Gatekeepers don't like it. And they've been quick to say why. The code is bad. The architecture is wrong. The tools are unreliable. These criticisms aren't totally wrong. But they also miss the point.
They See the Flaws, Not the Possibilities
The thing that makes vibe coding interesting isn't that it's perfect. It's that it lets people build things who couldn't before. A designer, a founder, a generalist with an idea can now sit down and actually make something. Not just a mockup, but a working version.
And it's not the engineers who are leading this wave. It's people outside the walls of traditional software. People who, for years, weren't able to get their ideas built. They're the ones who see the opportunity. While the insiders see mostly the risks.
That contrast is telling.
The tools aren't perfect - but they're improving quickly. AI models are getting better at writing code, not worse. So the objections from today's gatekeepers may not even apply in six months. The flaws won't last. But the shift in who gets to build things will.
What Matters Now Is What to Build
As coding becomes easier, faster, and more automated, the real skill is moving elsewhere. It's not about knowing how to write code. It's about knowing what to build.
And that's always been the highest leverage move in software. Not writing more code, but writing the right code. Solving the right problem. Building the right thing.
Which brings us to taste.
Taste Is Not What You Think It Is
Taste is often misunderstood. People think it's just a personal aesthetic. Something subjective.
But in reality, taste - especially in product work - is about judgment. About making the right calls, over and over. About understanding what people want, and what the moment calls for.
This is the kind of skill we associate with people like Steve Jobs. Rick Rubin. Hans Zimmer. None of them were the most technical in their fields. Jobs wasn't an engineer. Rubin doesn't play most instruments. Zimmer doesn't write classical notation. But they all knew what would work. They had taste.
And while taste has been seen as something you either have or you don't, that's changing too. Because now, taste can be tested. You can build fast, ship fast, and get real feedback. You can learn what lands and what doesn't. You can improve.
That turns taste into something closer to a real, measurable skill - something closer to objective taste.

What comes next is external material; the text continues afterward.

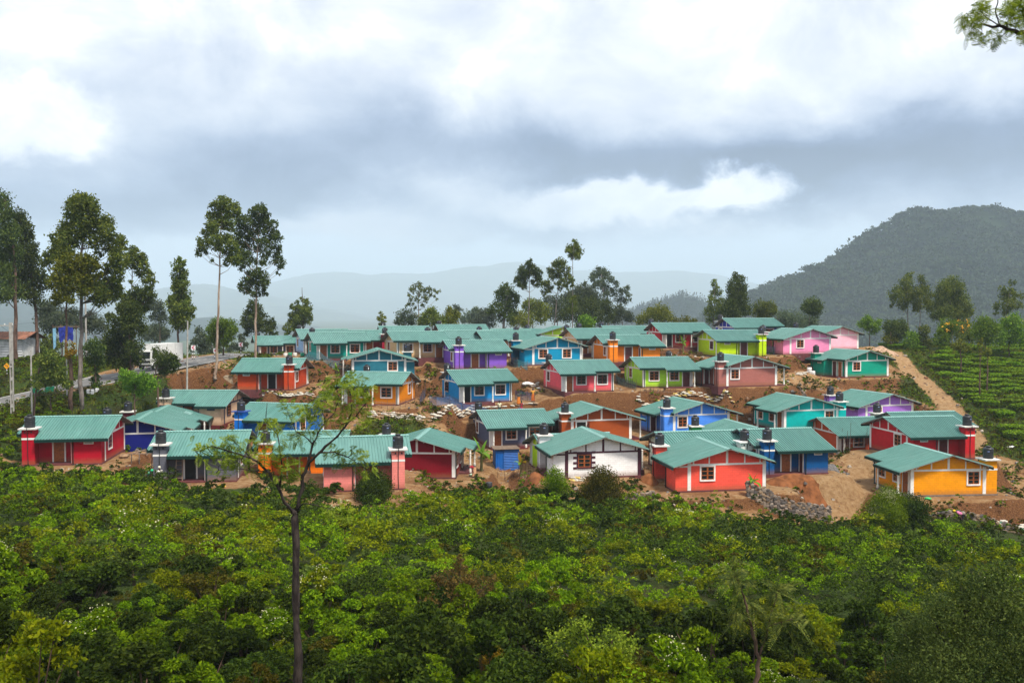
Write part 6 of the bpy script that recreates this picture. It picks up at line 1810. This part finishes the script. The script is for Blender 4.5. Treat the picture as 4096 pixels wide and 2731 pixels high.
    mound('grey gravel heap on the track above the golden yellow house', 3560, 1858, 93, 1.7, 1.3, .7, grv, 'gravel_heap', seed=4)
    mound('grey gravel heap near the petrol blue house corner', 3330, 1885, 90, 1.2, 1.1, .6, grv, 'gravel_heap', seed=5)
    mound('dark soil heap between the two white houses', 2596, 1893, 84, 1.0, .9, .9, red, seed=6)
    mound('rubble and soil heap at the head of the dirt track', 3530, 1408, 146, 2.6, 1.8, 1.3, flat('rubble', (.36,.24,.16), .95, .4, 4, spec=.1), seed=7)
    mound('loose red earth heap left of the dirt track', 3180, 2000, 84.5, 3.0, 1.6, .8, red, seed=8)
    banana(1925, 1885, 81, 3.0, 7, 'tall banana plant beside the maroon house porch', 3)
    banana(2083, 1905, 82, 1.9, 7, 'yellowing banana plant beside the blue shed', 4, True)
    banana(998, 1700, 98, 2.1, 6, 'banana plant at the foot of the bright blue tower', 5)
    banana(3010, 1985, 78, 1.9, 7, 'small banana plant in front of the coral house', 6)
    banana(2732, 1412, 138, 2.2, 5, 'banana plant before the dark rose house porch', 7)
    banana(1345, 1425, 126, 1.7, 5, 'young banana plant in the sea green house yard', 8)
    banana(845, 1720, 99, 1.4, 4, 'small banana plant at the corner of the navy house roof', 9)
    # blue corrugated shed
    p = gr(2022, 1883, 72, 100); p[1] += 1.0; p[2] = zg(p[0], p[1])
    r = empty('shed', p, radians(10)); tag(r, 'bright blue corrugated metal shed between the maroon and chartreuse houses', 'shed')
    bm = flat('blue_sheet', (.006,.105,.42), .4, .12, 2)
    def corr(x0, x1, z0, z1, y, vert, mat, name, par, nrm=-1, amp=.035, pitch=.16):
        vs = []; fs = []
        n = max(4, round(((x1-x0) if vert else (z1-z0))/pitch*2))
        for i in range(n+1):
            t = i/n; o = amp*(i % 2)*nrm
            if vert: vs += [(x0+(x1-x0)*t, y+o, z0), (x0+(x1-x0)*t, y+o, z1)]
            else: vs += [(x0, y+o, z0+(z1-z0)*t), (x1, y+o, z0+(z1-z0)*t)]
        for i in range(n): fs.append((i*2, i*2+2, i*2+3, i*2+1))
        m = MB(); m.add(vs, fs); return m.build(name, mat, par)
    corr(-1.15,-.35,-.2,1.75,-.9,True,bm,'door',r); corr(-.33,1.2,-.2,1.9,-.93,False,bm,'wall',r)
    m = MB(); m.box(-1.15,1.2,-.85,.9,-.2,1.72); m.build('frame', flat('shed_inside', (.02,.06,.2), .8, .1), r)
    m = MB()
    for k in range(6): m.box(-1.35,1.3,-1.15+k*.38,-.80+k*.38,1.93+.02*(k % 2),1.98+.02*(k % 2))
    m.build('roof', flat('old_board', (.16,.11,.075), .9, .3), r)
    # corrugated shack by the road
    p = at(55, 1442, 131); p[2] = zg(p[0], p[1]); r = empty('shack', p, radians(-6)); tag(r, 'whitish corrugated iron shack with a rusty roof at the far left', 'shack')
    zn = flat('whitewashed_iron', (.52,.52,.52), .6, .22, 1.5); ru = flat('rusty_iron', (.20,.085,.05), .85, .4, 1.5)
    corr(-1.2,2.6,-.3,3.3,-2.0,False,zn,'wall',r,pitch=.34,amp=.06); corr(-4.6,-1.2,-.3,3.3,-2.0,False,flat('dark_iron', (.06,.022,.02), .8, .3),'wall',r,pitch=.34,amp=.05)
    m = MB(); m.box(-4.6,2.55,-1.9,2.0,-.3,3.2); m.build('inner_wall', zn, r)
    m = MB(); n = 40
    vs = [(-5.2+8.6*i/n, y, z+.07*(i % 2)) for i in range(n+1) for y, z in ((-2.7,3.25),(0,4.2))]; m.add(vs, [(i*2,i*2+2,i*2+3,i*2+1) for i in range(n)])
    vs = [(-5.2+8.6*i/n, y, z+.07*(i % 2)) for i in range(n+1) for y, z in ((0,4.2),(2.7,3.2))]; m.add(vs, [(i*2,i*2+2,i*2+3,i*2+1) for i in range(n)]); m.build('roof', ru, r)
    # tarpaulin shelter
    p = at(272, 1392, 128); gz = zg(p[0], p[1]); p[2] = gz; r = empty('shelter', p); tag(r, 'pole shelter hung with a torn blue tarpaulin behind the lopped gum', 'shelter')
    hgt = at(272, 1306, 128)[2]-gz
    for x, y in ((-1.5,-1),(1.6,-1),(-1.4,1),(1.5,1)):
        m = MB(); m.tube([(x,y,-.3),(x,y,hgt+.3)], .05, 6); m.build('pole', M['bark_brown'], r)
    rng = np.random.default_rng(3); vs = []; fs = []; nx, nz = 14, 10
    for j in range(nz):
        for i in range(nx):
            vs.append((-.7+1.9*i/(nx-1)+rng.normal()*.05, -1.05-.12*sin(i*1.7+j*.6)*(j/nz), hgt-.1*sin(i*.7)-(hgt*.42)*j/(nz-1)*(.9+.12*sin(i*1.1))))
    for j in range(nz-1):
        for i in range(nx-1): fs.append((j*nx+i, j*nx+i+1, (j+1)*nx+i+1, (j+1)*nx+i))
    m = MB(); m.add(vs, fs); m.build('tarpaulin', flat('blue_tarp', (.012,.025,.26), .6, .4, 2), r)
    m = MB(); m.add([(-1.5,-1.1,hgt*.95),(-1.0,-1.2,hgt*.97),(-1.05,-1.15,hgt*.45),(-1.45,-1.05,hgt*.35)], [(0,1,2,3)]); m.build('cloth', flat('pale_blue_cloth', (.22,.45,.62), .7, .2), r)
    m = MB(); m.box(-1.5,1.6,-1,1,hgt-.04,hgt+.02); m.build('roof', flat('old_board', (.16,.11,.075), .9, .3), r)
    # pole pergola beside the grey house
    p = gr(590, 1885, 66, 100); p[2] = zg(p[0], p[1]); r = empty('pergola', p); tag(r, 'rough pole pergola between the crimson and the grey house', 'pergola')
    for x, y in ((-1.2,-.6),(-1.1,.9),(.6,-.6),(1.3,.9)):
        m = MB(); m.tube([(x,y,-.3),(x+.05,y,1.65)], .045, 6); m.build('post', M['bark_grey'], r)
    for a, b in (((-1.5,-.6,1.62),(1.5,-.7,1.7)),((-1.4,.9,1.66),(1.6,.9,1.72)),((-.9,-.9,1.72),(-.6,1.2,1.75)),((.2,-.9,1.75),(.6,1.2,1.74)),((1.2,-.9,1.76),(1.5,1.2,1.78))):
        m = MB(); m.tube([a,b], .04, 6); m.build('beam', M['bark_pale'], r)
    # ladder in the grey house porch
    h = [q for q in HOUSES if q['short'] == 'grey house'][0]
    R = Matrix.Rotation(h['rot'], 4, 'Z'); q = R @ Vector((1.35, 3.95, 0))
    r = empty('ladder', (h['pos'][0]+q.x, h['pos'][1]+q.y, h['base']+.14), h['rot']+pi); tag(r, 'wooden ladder leaning in the grey house porch', 'ladder')
    for x in (-.28,.28):
        m = MB(); m.tube([(x,-.35,0),(x*.8,.1,2.3)], .035, 6); m.build('rail', M['bark_pale'], r)
    for k in range(6):
        m = MB(); t = .1+.15*k; m.tube([(-.27,-.35+.45*t,2.3*t),(.27,-.35+.45*t,2.3*t)], .022, 5); m.build('rung', M['bark_pale'], r)
    # small loose things
    yc = flat('yellow_cloth', (.70,.42,.01), .6, .25, 5); wc = flat('white_plastic', (.70,.70,.68), .5, .15); bc = flat('blue_plastic', (.03,.14,.50), .45, .1)
    def bundle(px, py, d, s, mat, label, name='bundle', cat='bundle', seed=0):
        rng = np.random.default_rng(seed); p = gr(px, py, d-9, d+9); m = MB(); n = 12; vs = []; fs = []
        for i in range(7):
            t = i/6; rr = sin(pi*(.12+.80*t))
            for k in range(n): a = 2*pi*k/n; e = 1+rng.normal()*.16; vs.append((s*rr*cos(a)*e, s*.7*rr*sin(a)*e, s*.75*t))
        for i in range(6):
            for k in range(n): fs.append((i*n+k, i*n+(k+1)%n, (i+1)*n+(k+1)%n, (i+1)*n+k))
        fs.append(tuple(range(6*n, 7*n))); m.add(vs, fs); o = m.build(name, mat, loc=p, smooth=True); tag(o, label, cat)
    bundle(842, 1922, 75, .42, yc, 'crumpled yellow tarpaulin bundle before the grey house wall', seed=1)
    bundle(884, 1952, 73, .36, yc, 'second yellow cloth bundle lower down among the shrubs', seed=2)
    bundle(495, 1832, 81, .50, flat('brown_sacking', (.30,.19,.11), .8, .3, 4), 'tied sack bundle at the right corner of the crimson house', seed=3)
    bundle(3710, 2000, 78, .30, flat('green_plastic', (.03,.45,.12), .5, .2), 'bright green plastic bag in front of the golden yellow house', 'plastic_bag', 'bag', 4)
    bundle(1888, 1905, 80.2, .32, flat('pale_green_plastic', (.50,.66,.48), .5, .2), 'pale green bag beside the bending woman', 'plastic_bag', 'bag', 5)
    bundle(4045, 1795, 104, .45, wc, 'white plastic bag lying on the grass at the right edge', 'plastic_bag', 'bag', 6)
    bundle(2110, 1515, 112.5, .8, wc, 'white plastic sheet bundled below the turquoise house', 'plastic_sheet', 'sheet', 7)
    bundle(2155, 1556, 113.5, .34, wc, 'white sack bundle by the net fence corner', 'bundle', 'bundle', 8)
    def drum(px, py, d, r_, h_, mat, label, name='barrel', cat='barrel', onz=True):
        p = at(px, py, d); p[2] = zg(p[0], p[1])
        m = MB(); m.lathe([(r_*.95,0),(r_,.03),(r_,h_*.33),(r_*1.05,h_*.36),(r_,h_*.39),(r_,h_*.66),(r_*1.05,h_*.69),(r_,h_*.72),(r_,h_-.03),(r_*.92,h_)], 18); o = m.build(name, mat, loc=p, smooth=True); tag(o, label, cat)
    drum(1956, 1880, 84, .30, .95, M['tank'], 'black barrel at the left side of the blue shed')
    drum(2372, 1577, 110.5, .30, .55, flat('blue_grey_plastic', (.10,.16,.28), .5, .3), 'blue-grey tub at the foot of the rose pink porch post', 'tub', 'tub')
    for i, (px, c, lb) in enumerate(((1142, wc, 'white bucket'), (1160, flat('green_tub', (.01,.25,.13), .5, .1), 'dark green bucket'), (1180, wc, 'white drum'), (1210, flat('green_tub2', (.02,.36,.22), .5, .1), 'mint green bucket'))):
        drum(px, 1424, 140, .30, .5, c, lb + ' lined up behind the long teal net', 'bucket', 'bucket')
    for i, (px, lb) in enumerate(((3238, 'taller white drum beside the bubblegum pink house'), (3252, 'shorter white drum beside the bubblegum pink house'))):
        drum(px, 1422, 133, .32, .85-.25*i, wc, lb)
    # concrete retaining slab left of the orange-red house
    a = gr(850, 1540, 100, 125); b = gr(930, 1540, 100, 125); m = MB()
    t = at(925, 1500, a[1]+2.2); t2 = at(868, 1500, a[1]+2.2)
    m.add([a-[0,0,.3], b-[0,0,.3], t, t2, a+[0,.5,-.3], b+[0,.5,-.3], t+[0,.5,-.2], t2+[0,.5,-.2]], [(0,1,2,3),(3,2,6,7),(4,7,6,5),(0,3,7,4),(1,5,6,2)])
    o = m.build('retaining_slab', flat('rough_concrete', (.24,.19,.13), .95, .3)); tag(o, 'sloping rough concrete slab on the bank left of the orange-red house', 'retaining wall')
    # plum quoins of the white house window: toothed blocks
    hw = [o for o in bpy.data.objects if o.type == 'EMPTY' and o.get('label', '').startswith('white house with dark plum trim')][0]
    for win in [c for c in hw.children if c.name.startswith('window')]:
        if abs(win.location.x) < 3.2: continue
        m = MB()
        for sx in (-1, 1):
            for k in range(4): m.box(sx*.70, sx*1.02, -.045, .01, -.70+k*.46-.02, -.70+k*.46+.17)
        m.build('surround', M['plum'], win)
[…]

And once you can measure it, you can build it into teams. You can make it part of the culture. You can make better decisions, earlier, with less waste.
More and Better Software
The outcome of all this isn't just more people building things. It's better alignment between what's built and what people actually need.

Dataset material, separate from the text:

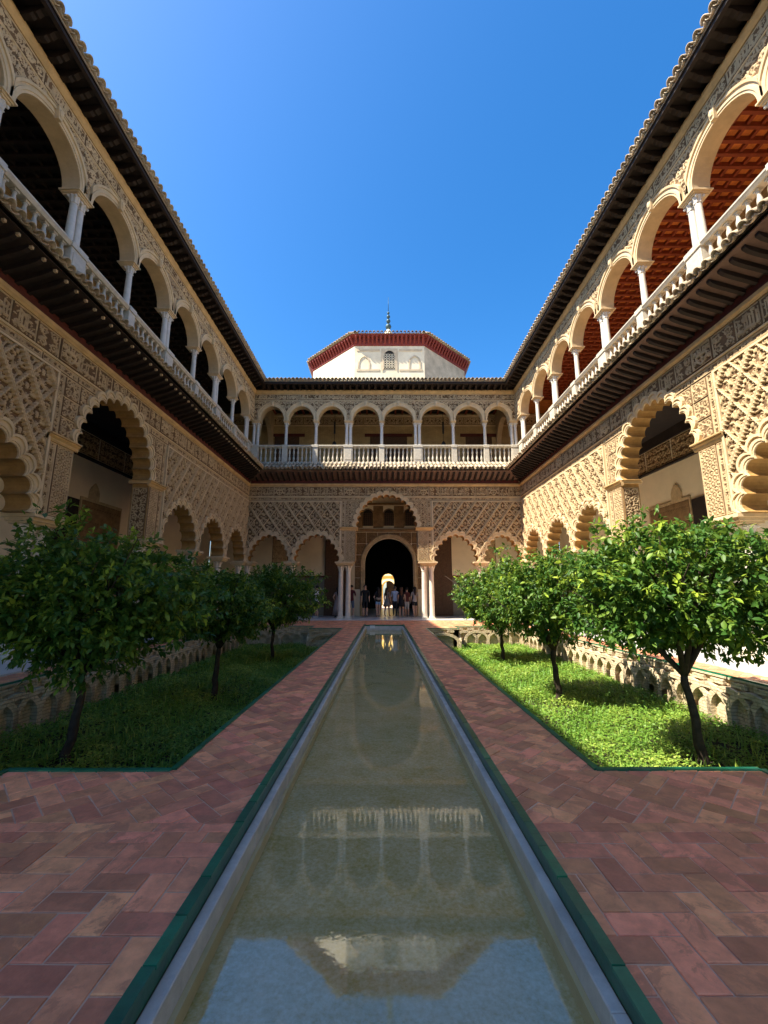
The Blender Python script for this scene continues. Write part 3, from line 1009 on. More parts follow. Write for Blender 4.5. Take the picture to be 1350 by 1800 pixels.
    if detail:
        for k, (u, dbl) in enumerate(upcols):
            if not inview(u): continue
            w = 1.5
            carved('leaf', u - w / 2, Z_SP2 + .12, w, 1.12, uw, keep2, k % 3, 0.017, 0.03, m='stucco', name='spandrel_carving')
        x = u0 + .01; k = 0
        while x < u1 - .3:
            w = 1.3 if x + 1.3 < u1 else u1 - x - .01
            if inview(x + w / 2) and w > .3:
                carved('leaf' if k % 2 else 'script', x, 12.36, w - .01, 0.36, uw, None, k % 3, 0.017, 0.02, m='stucco', name='frieze_panel')
            x += w; k += 1
    g = G()
    g.prism([(0.01, 12.30), (-0.03, 12.30), (-0.045, 12.32), (-0.03, 12.345), (0.01, 12.345)], u0, u1)
    g.obj('string_course', 'trim', root)
    g = G()
    g.prism([(0.01, 12.735), (-0.03, 12.735), (-0.05, 12.77), (-0.07, 12.80), (-0.10, 12.87), (-0.10, 12.95), (0.01, 12.95)], u0, u1, -corner[0], -corner[1])
    g.obj('cornice', 'ochre', root)
    # ---- upper eave
    g = G()
    slope(g, 0.45, 13.16, -P2 + .03, 13.14, 0.02)
    ue = g.obj('upper_eave', 'wood', root)
    g = G()
    slope(g, 4.0 if not detail else 3.9, 14.95 if not detail else 14.9, -P2 + .02, 13.165, 0.04)
    g.obj('roof_bed', 'tile', ue)
    g = G()
    g.prism([(-P2 + .14, 13.03), (-P2 + .06, 13.05), (-P2 + .06, 13.138), (-P2 + .14, 13.138)], u0, u1, -corner[0], -corner[1])
    g.obj('fascia', 'wood', ue)
    g = G()
    g.prism([(0.40, 12.952), (0.01, 12.952), (0.01, 13.158), (0.40, 13.158)], u0, u1)
    g.obj('wall_plate', 'wood', ue)
    zt = 13.165 + 0.36
    def t2(u, e, i):
        k = min(1, e / (P2 + .06))
        link('roof_tile', ME_COVER2, ue, (u, 0.0, 13.56), (random.uniform(-.012, .012), 0, random.uniform(-.015, .015)), (1, k, k))
    def t2b(u, e, i):
        k = min(1, e / (P2 + .06))
        link('channel_tile', ME_PAN2, ue, (u + 0.111, 0.0, 13.55), None, (1, k, k))
    def r2(u, e, i):
        k = min(1, e / (P2 + .02))
        link('rafter', ME_RAFTER2, ue, (u, 0, 12.95), None, (1, k, k))
    if detail:
        row(step, t2); row(step, t2b); row(0.36, r2)
    # ---- galleries behind the arcades
    g = G(); g.box(u0 - 3.6, u1 + 3.6, 0.05, 3.6, 8.30, 8.52)
    g.obj('upper_floor', 'upfloor', root)
    g = G(); g.box(u0 - 3.6, u1 + 3.6, 0.06, 3.6, 7.50, 7.56)
    cl = g.obj('lower_ceiling', 'wood', root)
    return root, keep

BACKW = 3.25     # depth of the galleries
SC_Y = 11.55     # middle of the long sides
up_side = [(22.45 - 2.235 * k, k % 2 == 0) for k in range(11)]
# long sides: local u = y - SC_Y on the west side, SC_Y - y on the east side
u_far, u_near = D - SC_Y, YN - SC_Y
def side(sign):
    f = (lambda y: y - SC_Y) if sign < 0 else (lambda y: SC_Y - y)
    big = (-1.70, 1.70)
    sm = []
    for y0, y1 in ((14.25, 16.92), (17.22, 19.90), (20.20, 22.86), (6.18, 8.85), (3.20, 5.88), (0.24, 2.90)):
        sm.append(tuple(sorted((f(y0), f(y1)))))
    lc = [(f(13.72), True), (f(17.07), False), (f(20.05), False), (f(22.95), False), (f(9.38), True), (f(6.03), False), (f(3.05), False), (f(0.05), False)]
    uc = sorted((f(y), d) for y, d in up_side)
    ends = sorted((f(YN), f(D)))
    view = tuple(sorted((f(5.4), f(D))))
    return wing('palace_wing', (XL if sign < 0 else XR, SC_Y, 0), math.pi / 2 if sign < 0 else -math.pi / 2,
                ends[0], ends[1], big, sm, lc, uc, True, view, (1, -1))
west, _ = side(-1)
tag(west, 'long two-storey arcaded palace side in shade, along the left of the pool', 'palace wing', 'arcaded sides of the courtyard')
east, _ = side(1)
tag(east, 'long two-storey arcaded palace side lit by the sun, along the right of the pool', 'palace wing', 'arcaded sides of the courtyard')

up_back = [(-7.36, True), (-5.62, False), (-3.90, False), (-2.03, True), (-0.13, False), (1.93, True), (3.98, False), (5.80, False), (7.46, True)]
north, _ = wing('palace_wing', (0, D, 0), 0, XL + .002, XR - .002, (-1.56, 1.84),
                [(-7.36, -5.16), (-4.86, -2.42), (2.72, 5.08), (5.40, 7.46)],
                [(-2.13, True), (2.37, True), (-5.01, False), (5.24, False), (-7.42, False), (7.5, False)], up_back, True, None, (1, -1))
tag(north, 'two-storey arcaded palace front across the far end, with a great scalloped arch', 'palace wing', 'arcaded sides of the courtyard')
south, _ = wing('palace_wing', (0, YN, 0), math.pi, -XR + .002, -XL - .002, (-1.84, 1.56), [(-5.08, -2.72), (-7.46, -5.40), (2.42, 4.86), (5.16, 7.36)],
                [(-2.37, True), (2.13, True), (5.01, False), (-5.24, False)], sorted((-u, d) for u, d in up_back), False)
tag(south, 'arcaded palace side behind the viewer, at the near end of the pool', 'palace wing', 'arcaded sides of the courtyard')

def gallery_walls(root, ua, ub, kind):
    """rear walls, dado, plaster, ceilings of the galleries of one wing"""
    y = BACKW
    g = G()
    if kind == 'north':
        dc, dw, dh = 0.31, 1.50, 4.75
        cv = curve_round(dc, 3.15, dw, dh - 3.15)
        poly = [(ua, 0), (dc - dw, 0)] + [tuple(p) for p in cv(0, 30)] + [(dc + dw, 0), (ub, 0), (ub, 7.5), (ua, 7.5)]
        slab_polygon(g, poly, y, y + .6)
    else:
        g.box(ua, ub, y, y + .35, 0, 7.5)
    gw = g.obj('gallery_wall', 'plaster', root)
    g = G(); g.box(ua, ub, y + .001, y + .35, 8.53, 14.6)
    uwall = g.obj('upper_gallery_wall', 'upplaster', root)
    return gw, uwall

for root, sgn in ((west, -1), (east, 1)):
    f = (lambda yy: yy - SC_Y) if sgn < 0 else (lambda yy: SC_Y - yy)
    ua, ub = sorted((f(-3.5), f(26.3)))
    gw, uwall = gallery_walls(root, ua, ub, 'side')
    # dado of tiles with a raised, pointed panel opposite the great arch
    dado = G()
    for a, b in ((f(8.0), f(12.0)), (f(12.0), f(26.2)), (f(-3.4), f(8.0))):
        a, b = sorted((a, b))
        dado.box(a + .004, b - .004, BACKW - .04, BACKW - .001, 0.02, 2.3)
    dado.obj('tile_dado', 'dado', root)
    g = G()
    c = f(15.4); ca_, cb_ = sorted((f(14.72), f(17.1)))
    pts = [(ca_, 2.31), (cb_, 2.31), (cb_, 4.75), (c + .27, 4.75), (c + .27, 5.02), (c + .18, 5.2), (c, 5.38), (c - .18, 5.2), (c - .27, 5.02), (c - .27, 4.75), (ca_, 4.75)]
    slab_polygon(g, pts, BACKW - .05, BACKW - .002)
    g.obj('pointed_stucco_panel', 'stucco_deep', root)
    carved('net', ca_ + .05, 2.36, cb_ - ca_ - .1, 2.3, root, None, 0, 0.03, 0.02, y=BACKW - .05, m='portal', name='gallery_panel')
    for yy in (13.85, 5.0):
        g = G(); g.box(f(yy) - .8, f(yy) + .8, BACKW - .06, BACKW - .01, 0.02, 4.6)
        g.obj('gallery_door', 'wood', root)
    for k in range(8):
        u = f(9.0) + (k * 1.6) * (1 if sgn < 0 else -1)
        w = 1.58
        o = carved('leaf', min(u, u + (w if sgn < 0 else -w)), 6.26, w, .84, root, None, k % 3, 0.03, 0.04, y=BACKW, name='gallery_frieze')
    g = G(); g.prism([(BACKW, 6.12), (BACKW - .07, 6.14), (BACKW - .07, 6.23), (BACKW, 6.25)], ua, ub); g.box(ua, ub, BACKW - .08, BACKW - .003, 7.11, 7.49)
    g.obj('gallery_moulding', 'wood', root)
    # upper ceiling of boards and joists
    g = G(); g.box(ua, ub, 0.43, BACKW, 12.96, 13.0)
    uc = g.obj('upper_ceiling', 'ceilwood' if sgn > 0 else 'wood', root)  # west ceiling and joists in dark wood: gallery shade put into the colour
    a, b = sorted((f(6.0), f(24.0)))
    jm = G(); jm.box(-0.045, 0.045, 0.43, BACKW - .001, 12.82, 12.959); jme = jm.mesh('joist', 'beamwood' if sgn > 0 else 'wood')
    n = int((b - a) / 0.34)
    bm = G(); bm.box(-0.115, 0.115, 0.0, 0.32, 12.93, 12.9595); bme = bm.mesh('ceiling_board', 'ceilwood')
    for i in range(n):
        u = a + i * 0.34
        link('joist', jme, uc, (u, 0, 0))
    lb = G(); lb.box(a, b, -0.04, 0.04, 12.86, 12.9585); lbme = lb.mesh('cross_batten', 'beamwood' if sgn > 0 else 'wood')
    for j in range(7):
        link('cross_batten', lbme, uc, (0, 0.72 + j * 0.38, 0))
    for i in range(n):
        for j in range(0, 7):
            if (i * 3 + j * 5) % 7 < 3 and i < 40:
                pass
    # arches on the rear wall of the upper gallery
    for k in range(3, 11):
        u = f(22.45 - 2.235 * k + 1.1)
        if sgn < 0 or True:
            cv = curve_round(u, 10.9, 0.75, 0.8)
            g = G(); trim_strip(g, [cv(0, 20), cv(0.1, 20), cv(.22, 20)], (BACKW - .01, BACKW - .09, BACKW))
            g.obj('blind_arch', 'trim', root)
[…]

If we can make more software, that's a win. But if more of that software starts out closer to the right idea - if it's more useful from day one - that's a bigger win. That's software with more utility. Software that does more for the people using it.
That's good for users. Good for business. And good for society.
So yes, vibe coding looks strange to people who've spent years mastering the rules of software. But the rules are changing. And the sooner we focus on what to build - and get better at deciding that - the better off we'll be.